I'm trying to mark regions of an image array (224x224) to be ignored based on the value of a segmentation network's class mask (16x16). Previous processing means that unwanted regions will be labelled as -1. I want to be able to set the value of all regions of the image where the class mask reports -1 to some nonsense value (say, 999), but maintain the shape of the array (224x224). A concise example of what I mean is below, using a 4x4 image and 2x2 mask.
# prefilter
image = 1 2 3 4
5 6 7 8
9 1 2 3
4 5 6 7
mask = -1 4
-1 5
# postfilter
image_filtered = 999 999 3 4
999 999 7 8
999 999 2 3
999 999 6 7
Is there an efficient way to do this modification?

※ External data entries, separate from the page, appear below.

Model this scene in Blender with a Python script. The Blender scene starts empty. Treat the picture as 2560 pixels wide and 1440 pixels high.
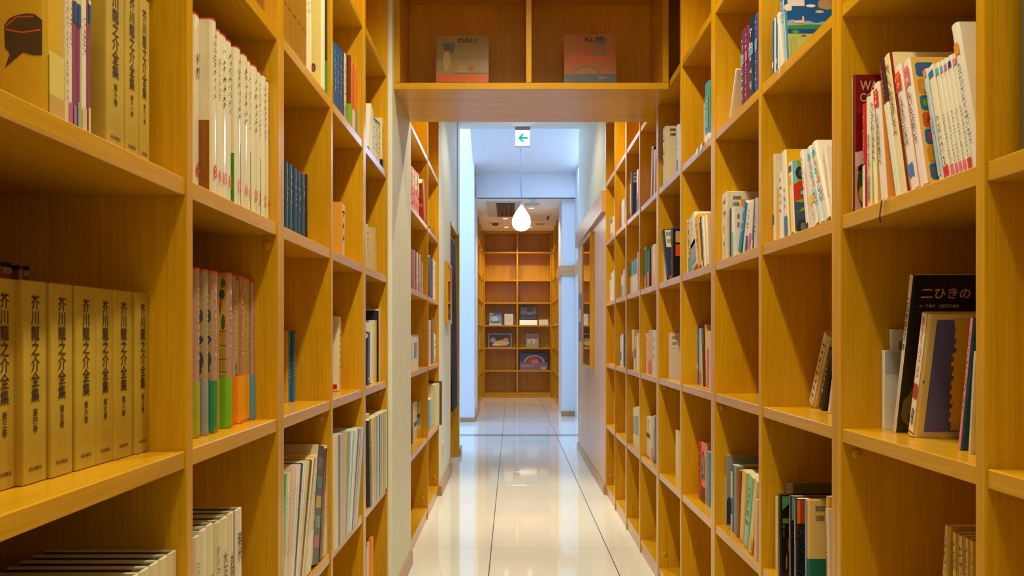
import bpy, bmesh, math, random
from mathutils import Vector, Matrix
R = math.radians
rnd = random.Random(7)
scene = bpy.context.scene
C = scene.collection

# ------------------------------------------------------------------ camera, world, lights, exposure
FPX, CX, CY, EYE = 2060.0, 1280.0, 843.0, 1.09      # focal length and horizon in pixels of the 2560 x 1440 frame
cd = bpy.data.cameras.new('camera'); cam = bpy.data.objects.new('camera', cd); C.objects.link(cam)
cam.location = (0, 0, EYE); cam.rotation_euler = (R(90), 0, 0)
cd.sensor_width = 36; cd.lens = FPX / 2560 * 36; cd.shift_y = (CY - 720) / 2560; cd.clip_start = .02
scene.camera = cam
w = bpy.data.worlds.new('world'); scene.world = w; w.use_nodes = True
w.node_tree.nodes['Background'].inputs[0].default_value = (.75, .82, 1, 1)
w.node_tree.nodes['Background'].inputs[1].default_value = .25
vs = scene.view_settings
scene.display_settings.display_device = 'sRGB'
vs.view_transform = 'Standard'; vs.look = 'None'; vs.gamma = 1; vs.exposure = 0.0; vs.use_curve_mapping = False
WARM = (1, .955, .70); COOL = (.40, .63, 1)
def area(name, loc, rot, sx, sy, power, col):
    l = bpy.data.lights.new(name, 'AREA'); l.shape = 'RECTANGLE'; l.size = sx; l.size_y = sy; l.energy = power; l.color = col
    o = bpy.data.objects.new(name, l); C.objects.link(o); o.location = loc; o.rotation_euler = rot
    return o
def spot(name, loc, power, col, size=R(150), radius=.045, blend=.6):
    l = bpy.data.lights.new(name, 'SPOT'); l.energy = power; l.color = col; l.spot_size = size; l.spot_blend = blend; l.shadow_soft_size = radius
    o = bpy.data.objects.new(name, l); C.objects.link(o); o.location = loc
    return o
area('added_warm_fill', (.07, -1.7, 3.08), (0, 0, 0), .8, 1.8, 24, WARM)  # unseen warm fill added behind the camera, no fitting modelled
for k, (x, y, p) in enumerate([(.05, .4, 50), (.05, 1.5, 98), (.05, 2.45, 98), (.07, 4.75, 120), (.07, 6.2, 24)]):
    spot('aisle_downlight_lamp', (x, y, 3.07), p, WARM, R(118), .045, .5)
spot('added_floor_spot', (.07, 5.45, 3.07), 165, WARM, R(48), .04, .8)  # added spot that brightens the middle stretch of floor
for (x, y, p) in [(.284, 12.18, 55), (-.107, 13.25, 55), (-.1, 14.28, 40), (.312, 14.28, 50)]:
    spot('back_room_downlight_lamp', (x, y, 2.985), p, (1, .84, .6), R(140), .04)
area('skylight_left', (-1.35, 9.3, 4.35), (0, 0, 0), 1.5, 2.3, 80, COOL)
area('added_hall_fill', (.2, 9.5, 3.31), (0, 0, 0), 1.0, 1.6, 12, COOL)  # general cool fill added under the closed hall ceiling
area('hall_window_light', (-2.9, 9.3, 1.7), (0, R(-90), 0), 2.4, 2.2, 26, COOL)
area('hall_east_light', (.78, 9.6, 3.3), (0, 0, 0), .12, 2.4, 14, COOL)

# ------------------------------------------------------------------ materials
MATS = {}
def _new(name):
    m = bpy.data.materials.new(name); m.use_nodes = True
    return m, m.node_tree.nodes, m.node_tree.links, m.node_tree.nodes['Principled BSDF']
def srgb(c):
    return tuple(((v / 255) / 12.92 if v / 255 <= .04045 else ((v / 255 + .055) / 1.055) ** 2.4) for v in c)
def wood(name, base, dark, axis, rough=.28, scale=1.0, spec=.4):
    m, n, l, b = _new(name)
    tc = n.new('ShaderNodeTexCoord'); oi = n.new('ShaderNodeObjectInfo')
    add = n.new('ShaderNodeVectorMath'); add.operation = 'ADD'
    mul = n.new('ShaderNodeVectorMath'); mul.operation = 'SCALE'; mul.inputs[3].default_value = 13.7
    cx = n.new('ShaderNodeCombineXYZ')
    for i in range(3): l.new(oi.outputs['Random'], cx.inputs[i])
    l.new(cx.outputs[0], mul.inputs[0]); l.new(tc.outputs['Object'], add.inputs[0]); l.new(mul.outputs[0], add.inputs[1])
    def noise(sc, st, det):
        mp = n.new('ShaderNodeMapping'); s = [sc * scale] * 3; s[axis] = st * scale
        mp.inputs['Scale'].default_value = s; l.new(add.outputs[0], mp.inputs[0])
        t = n.new('ShaderNodeTexNoise'); t.inputs['Scale'].default_value = 1; t.inputs['Detail'].default_value = det
        t.inputs['Roughness'].default_value = .65
        l.new(mp.outputs[0], t.inputs[0]); return t
    a = noise(210, 5, 3); c2 = noise(11, 1.1, 2)
    mx = n.new('ShaderNodeMath'); mx.operation = 'MULTIPLY_ADD'; mx.inputs[1].default_value = .55
    l.new(a.outputs[0], mx.inputs[0])
    m2 = n.new('ShaderNodeMath'); m2.operation = 'MULTIPLY'; m2.inputs[1].default_value = .45; l.new(c2.outputs[0], m2.inputs[0])
    l.new(m2.outputs[0], mx.inputs[2])
    cr = n.new('ShaderNodeValToRGB'); cr.color_ramp.elements[0].position = .36; cr.color_ramp.elements[1].position = .62
    cr.color_ramp.elements[0].color = (*dark, 1); cr.color_ramp.elements[1].color = (*base, 1)
    l.new(mx.outputs[0], cr.inputs[0]); l.new(cr.outputs[0], b.inputs['Base Color'])
    b.inputs['Roughness'].default_value = rough; b.inputs['Specular IOR Level'].default_value = spec
    b.inputs['Coat Weight'].default_value = .25; b.inputs['Coat Roughness'].default_value = .2
    bp = n.new('ShaderNodeBump'); bp.inputs['Strength'].default_value = .06; bp.inputs['Distance'].default_value = .001
    l.new(a.outputs[0], bp.inputs['Height']); l.new(bp.outputs[0], b.inputs['Normal'])
    return m
WB, WD = (.72, .365, .006), (.55, .26, .003)
WOOD = [wood('oak_veneer_grain_%s' % 'xyz'[i], WB, WD, i) for i in range(3)]
PINK = [wood('pale_oak_grain_%s' % 'xyz'[i], (.72, .42, .19), (.60, .32, .13), i, .33) for i in range(3)]
SKIRT = wood('skirting_wood', (.50, .30, .14), (.40, .22, .09), 1, .4)
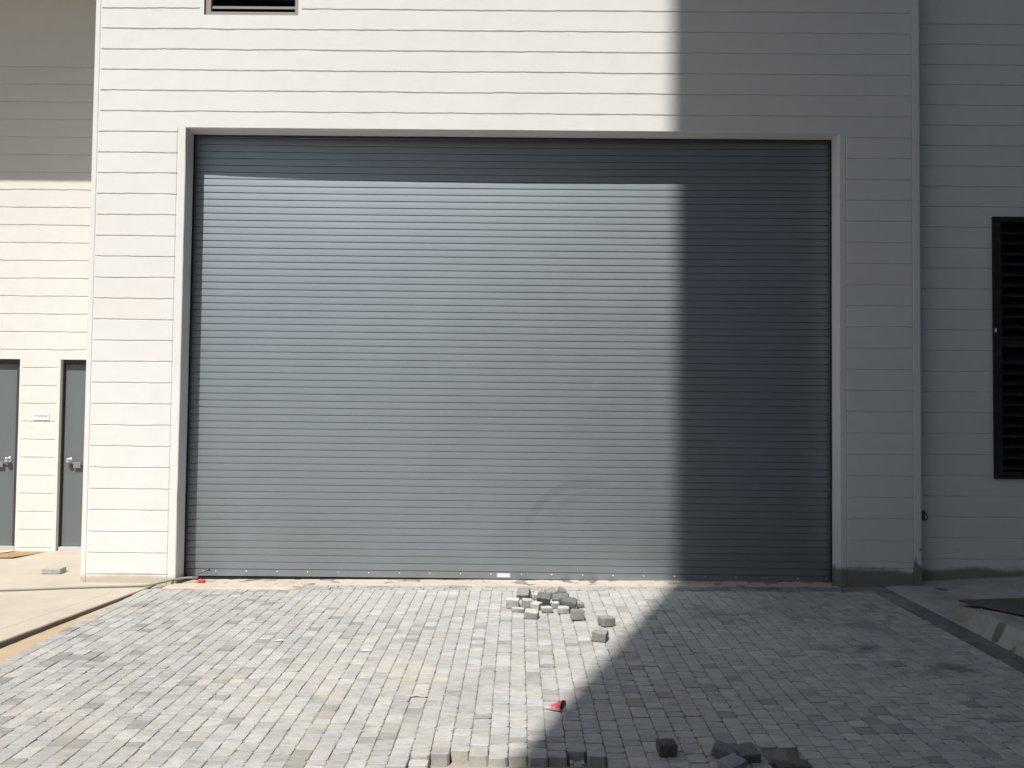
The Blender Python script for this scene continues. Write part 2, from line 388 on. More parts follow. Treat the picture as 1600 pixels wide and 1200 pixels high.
# left wall, set back, with two door openings
YL = 1.43
D1 = (-6.62, -5.648, -.3, 2.187); D2 = (-5.186, -4.25, -.3, 2.187)
hz = []
for i in range(0, 28):
    z = 5.5456-S*i
    hz.append((z, [(-13.9, -4.165)] if z > 2.25 else [(-13.9, D1[0]-.02), (D1[1]+.02, D2[0]-.03)]))
b = groove_wall(-14, -4.16, FOOT, TOP, YL, sorted(hz), [], [D1, D2], None, 'left_wall', bld, seed=3, xstep=.04)
for d in (D1, D2):
    for xe in d[:2]: b.quad((xe, YL, d[2]), (xe, YL+.10, d[2]), (xe, YL+.10, d[3]), (xe, YL, d[3]))
    b.quad((d[0], YL, d[3]), (d[1], YL, d[3]), (d[1], YL+.10, d[3]), (d[0], YL+.10, d[3]))
b.build('side_wall', M['stucco_l'], bld, fix=False)

# right wall, set back slightly, with the louvre opening
YR = .22
LV = (4.655, 5.95, 1.052, 3.618)
hz = []
for i in range(0, 27):
    z = 5.5456-S*i
    hz.append((z, [(3.85, 13.9)] if not LV[2]-.01 < z < LV[3]+.01 else [(3.85, LV[0]-.012), (LV[1]+.012, 13.9)]))
b = groove_wall(3.84, 14, FOOT, TOP, YR, sorted(hz), [], [LV], None, 'right_wall', bld, seed=5, xstep=.04)
for xe in LV[:2]: b.quad((xe, YR, LV[2]), (xe, YR+.1, LV[2]), (xe, YR+.1, LV[3]), (xe, YR, LV[3]))
for z in LV[2:]: b.quad((LV[0], YR, z), (LV[1], YR, z), (LV[1], YR+.1, z), (LV[0], YR+.1, z))
b.build('side_wall', M['stucco_r'], bld, fix=False)

# overhang above the left recess, roof and the rest of the shell
b = MB(); b.box(-14, XL-.003, .0, YL-.003, 6.452, TOP); b.build('overhang', M['fill'], bld)
b = MB(); b.box(-14, 14, -.05, 14, TOP+.002, TOP+.4); b.build('roof', M['fill'], bld)
b = MB(); b.box(-14.2, -14, 0, 14, FOOT, TOP); b.box(14, 14.2, 0, 14, FOOT, TOP); b.box(-14, 14, 13.8, 14, FOOT, TOP); b.build('outer_wall', M['fill'], bld)

# ---- roller door
rd = None
PIT = .06908
def bow(x): return .252 + .033*max(0, 1-(x/3.1)**2)**.8 + .0009*nz(x, 7, 0, .8)
b = MB(); xs = lin(-3.42, 3.24, .11); prof = []
zb = .008; zl = .0745                                         # top of the bottom bar
k = 0; z = zl
prof = []
while z < OT+.25:
    # groove, rolled shoulder, flat face leaning a hair, rounded lip
    prof += [(z-.0024, .0080, k), (z+.0012, .0090, k), (z+.0026, .0065, k), (z+.0036, .0014, k), (z+.0060, .0001, k), (z+.034, -.00025, k), (z+PIT-.0048, .0, k), (z+PIT-.0034, .0022, k)]
    z += PIT; k += 1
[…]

CodePudding user response:
Here's some code I got to work. It does require the mask and the image to have the same aspect ratio, and be integer multiples of each others sizes.
import numpy as np
image = np.array([[1,2,3,4],
[5,6,7,8],
[9,1,2,3],
[4,5,6,7]])
mask = np.array([[-1,4],
[-1,5]])
def mask_image(image, mask, masked_value):
scale_factor = image.shape[0]//mask.shape[0] # how much the mask needs to be scaled up by to match the image's size
resized_mask = np.kron(mask, np.ones((scale_factor,scale_factor))) # resize the mask (magic)
return(np.where((resized_mask==-1),masked_value,image)) # where the mask==-1, return the masked value, else return the value of the original array.
print(mask_image(image, mask, 999))
I used np.kron to resize an array after seeing this answer.
This function is extremely fast, it took ~2 sec to mask a 1920x1080 image with a 1920x1080 mask.
EDIT: Use what @Jérôme Richard said in their comment.